### Task to carry out
No images are to be carried over; print all other material exactly as it stands.

### Collected material

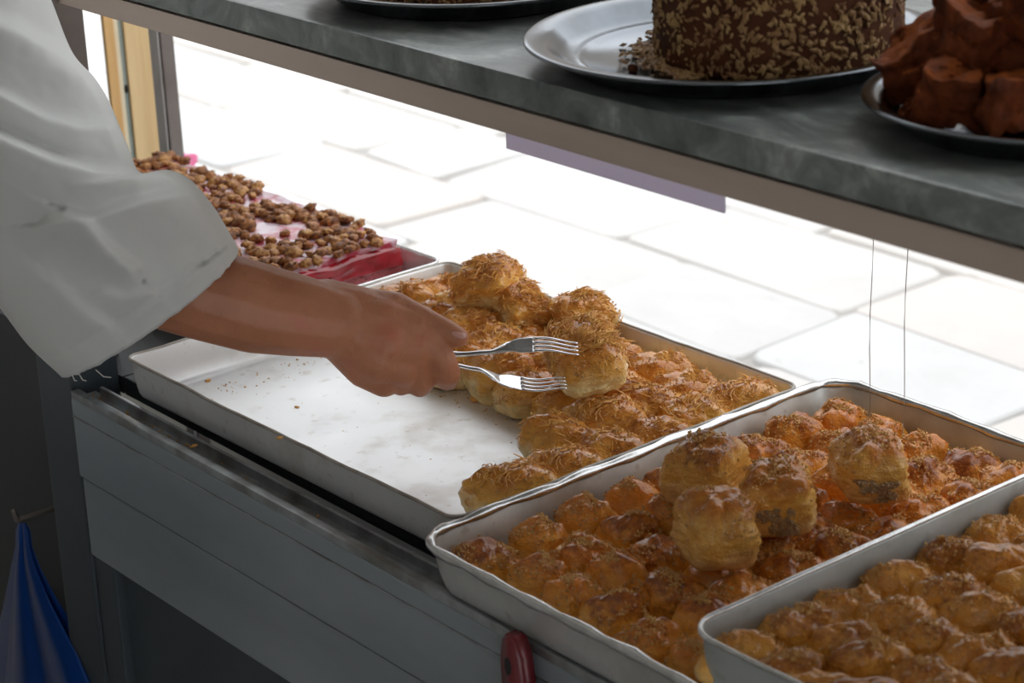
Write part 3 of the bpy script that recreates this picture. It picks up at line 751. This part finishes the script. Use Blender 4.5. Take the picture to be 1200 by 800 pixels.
# ------------------------------------------------------------------ the two forks
def fork(tail, tip, wdir, label, L=.195, curve=1.0):
    tail = Vector(tail); tip = Vector(tip); ex = (tip-tail).normalized(); org = tip-ex*L
    ey = Vector(wdir); ey = (ey-ex*ey.dot(ex)).normalized(); ez = ex.cross(ey)
    if ez.z < 0: ez = -ez; ey = -ey
    M = Matrix(((ex.x, ey.x, ez.x, org.x), (ex.y, ey.y, ez.y, org.y), (ex.z, ey.z, ez.z, org.z), (0, 0, 0, 1)))
    t = bpy.data.objects.new('fork', None); COL.objects.link(t); t.matrix_basis = M; t.empty_display_size = .03
    tag(t, label, 'fork', 'steel serving forks')
    def prof(s, K): 
        for (a_, va), (b_, vb) in zip(K, K[1:]):
            if s <= b_:
                f = (s-a_)/(b_-a_); f = f*f*(3-2*f); return va+(vb-va)*f
        return K[-1][1]
    W = [(0, .0055), (.03, .0085), (.25, .0068), (.48, .0032), (.58, .0030), (.66, .0075), (.73, .0118), (.79, .0122)]
    Zc = [(0, -.006), (.2, 0), (.44, .007), (.56, .005), (.70, -.004), (.84, -.0058), (1.0, .0005)]
    T = [(0, .0011), (.5, .0016), (.66, .0017), (.78, .0009), (1, .0007)]
    rings = []
    for i in range(61):
        s = .79*i/60; w_ = prof(s, W); z = prof(s, Zc)*curve; th = prof(s, T)
        ring = []
        for k in range(12):
            a_ = 2*math.pi*k/12; cy, sz = math.cos(a_), math.sin(a_)
            dish = -.0016*(1-(cy*cy))*(1 if s > .66 else 0)
            ring.append((s*L, w_*cy, z+dish+th*sz*(1 if abs(cy) < .99 else .3)))
        rings.append(ring)
    o = obj('handle', rings_mesh('handle', rings, cap0=True, cap1=True), 'fork_steel'); o.parent = t
    for q in range(4):
        yo = (-.0095+.00633*q); rings = []
        for i in range(15):
            s = .785+.215*i/14; f = i/14; w_ = .00215*(1-.55*f); z = prof(s, Zc)*curve; th = .00085*(1-.4*f)
            rings.append([(s*L, yo*(1-.06*f)+w_*math.cos(2*math.pi*k/8), z+th*math.sin(2*math.pi*k/8)) for k in range(8)])
        o = obj('tine', rings_mesh('tine', rings, cap0=True, cap1=True), 'fork_steel'); o.parent = t
    return t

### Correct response
Write part 3 of the bpy script that recreates this picture. It picks up at line 751. This part finishes the script. Use Blender 4.5. Take the picture to be 1200 by 800 pixels.
# ------------------------------------------------------------------ the two forks
def fork(tail, tip, wdir, label, L=.195, curve=1.0):
    tail = Vector(tail); tip = Vector(tip); ex = (tip-tail).normalized(); org = tip-ex*L
    ey = Vector(wdir); ey = (ey-ex*ey.dot(ex)).normalized(); ez = ex.cross(ey)
    if ez.z < 0: ez = -ez; ey = -ey
    M = Matrix(((ex.x, ey.x, ez.x, org.x), (ex.y, ey.y, ez.y, org.y), (ex.z, ey.z, ez.z, org.z), (0, 0, 0, 1)))
    t = bpy.data.objects.new('fork', None); COL.objects.link(t); t.matrix_basis = M; t.empty_display_size = .03
    tag(t, label, 'fork', 'steel serving forks')
    def prof(s, K): 
        for (a_, va), (b_, vb) in zip(K, K[1:]):
            if s <= b_:
                f = (s-a_)/(b_-a_); f = f*f*(3-2*f); return va+(vb-va)*f
        return K[-1][1]
    W = [(0, .0055), (.03, .0085), (.25, .0068), (.48, .0032), (.58, .0030), (.66, .0075), (.73, .0118), (.79, .0122)]
    Zc = [(0, -.006), (.2, 0), (.44, .007), (.56, .005), (.70, -.004), (.84, -.0058), (1.0, .0005)]
    T = [(0, .0011), (.5, .0016), (.66, .0017), (.78, .0009), (1, .0007)]
    rings = []
    for i in range(61):
        s = .79*i/60; w_ = prof(s, W); z = prof(s, Zc)*curve; th = prof(s, T)
        ring = []
        for k in range(12):
            a_ = 2*math.pi*k/12; cy, sz = math.cos(a_), math.sin(a_)
            dish = -.0016*(1-(cy*cy))*(1 if s > .66 else 0)
            ring.append((s*L, w_*cy, z+dish+th*sz*(1 if abs(cy) < .99 else .3)))
        rings.append(ring)
    o = obj('handle', rings_mesh('handle', rings, cap0=True, cap1=True), 'fork_steel'); o.parent = t
    for q in range(4):
        yo = (-.0095+.00633*q); rings = []
        for i in range(15):
            s = .785+.215*i/14; f = i/14; w_ = .00215*(1-.55*f); z = prof(s, Zc)*curve; th = .00085*(1-.4*f)
            rings.append([(s*L, yo*(1-.06*f)+w_*math.cos(2*math.pi*k/8), z+th*math.sin(2*math.pi*k/8)) for k in range(8)])
        o = obj('tine', rings_mesh('tine', rings, cap0=True, cap1=True), 'fork_steel'); o.parent = t
    return t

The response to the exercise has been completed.